#  >> K-12 >> K-12 For Parents

Real World Math Activities for Kids

One of the best ways to teach math to kids is to provide them with practical applications for the skills you are teaching. Everything from budgeting to time management to spatial relationships can be determined with math and taught through real world activities. Many concepts can be taught by working with travel, statistics, financials and data. These activities help to give students a context for the mathematical concepts being taught.
  1. Money Activities

    • Money can be a very motivating teaching tool for children. Not only can you work on addition and subtraction but also multiplication and division. For beginners you can work with the costs of items and whether the students have enough money to purchase what they like. In more advanced scenarios, you can add sales tax or multiples of single items. To take it even further, you can make an earnings schedule for the child and have them figure out how long it will take them to save enough money for a particular high-priced item.
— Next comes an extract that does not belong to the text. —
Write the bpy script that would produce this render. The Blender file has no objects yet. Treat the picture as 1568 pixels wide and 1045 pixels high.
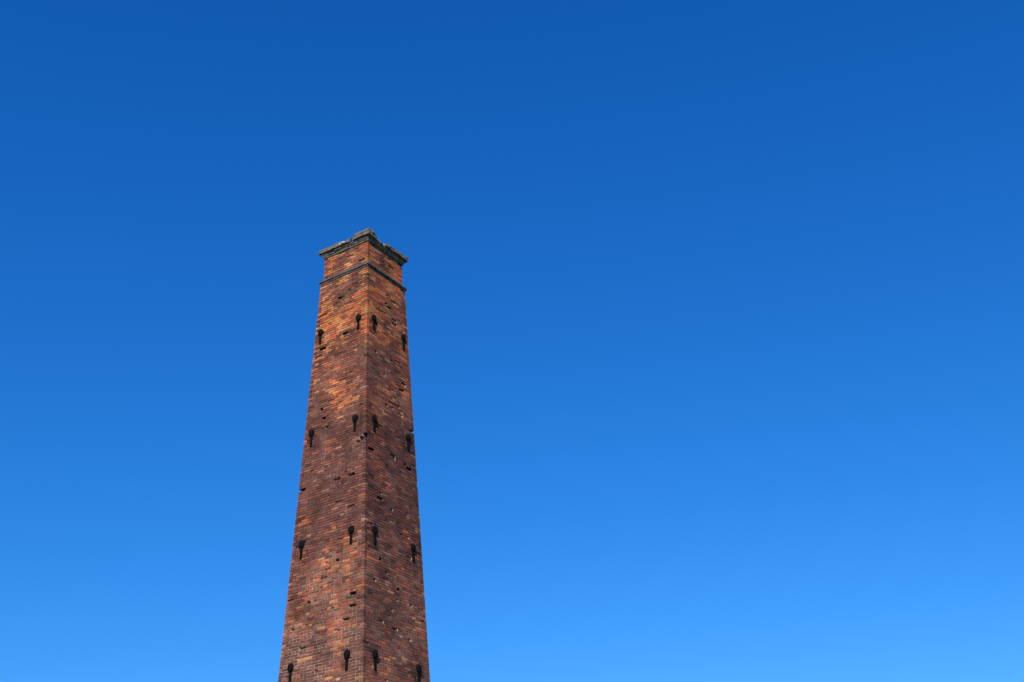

Working with budgets, you can teach the children how much things cost as well as how to calculate monthly earnings and expenditures.

    Volume and Space

    • Boxes and other containers can be a good way to teach students about volume. With recipes you can work with kids on volume in determining whether bowls or pans are big enough for all the ingredients that need to be mixed. With boxes you can offer an array of things and have the student determine the minimum sized box required to fit all the items. This helps the kids with the logic of size as well as calculating total volumes. Sometimes by volume a box might be large enough but if an item is a particular length it might not fit in the smallest box with the right volume.

    Percentages and Statistics

    • Percentages and statistics can be used everywhere. You can break down rooms of people or shelves of items a number of different ways. This teaches children how to break down groups of information into useful formats. You can work everything from percentage of people wearing a green shirt to tracking the latest statistics of a successful pitcher on a baseball team. You can challenge students to figure out which pitcher has the best record in a series of four games and then see how those numbers change in the next four games.

    Distance, Math, and Maps

    • Distance calculation can be a fun way to teach math during a road trip. Working with your student, you can have them help plan a trip. You can choose the fastest route or discover the time difference if you want to stop to see something not on the straightest course. Kids can also help determine where the stops should be for the night. This includes figuring out not only distance, but average speed and the amount of time it should take to get from place to place. In so doing, you can add money activities in the event by working on budgeting for the trip and the number of days it will take as well as the expected use of fuel.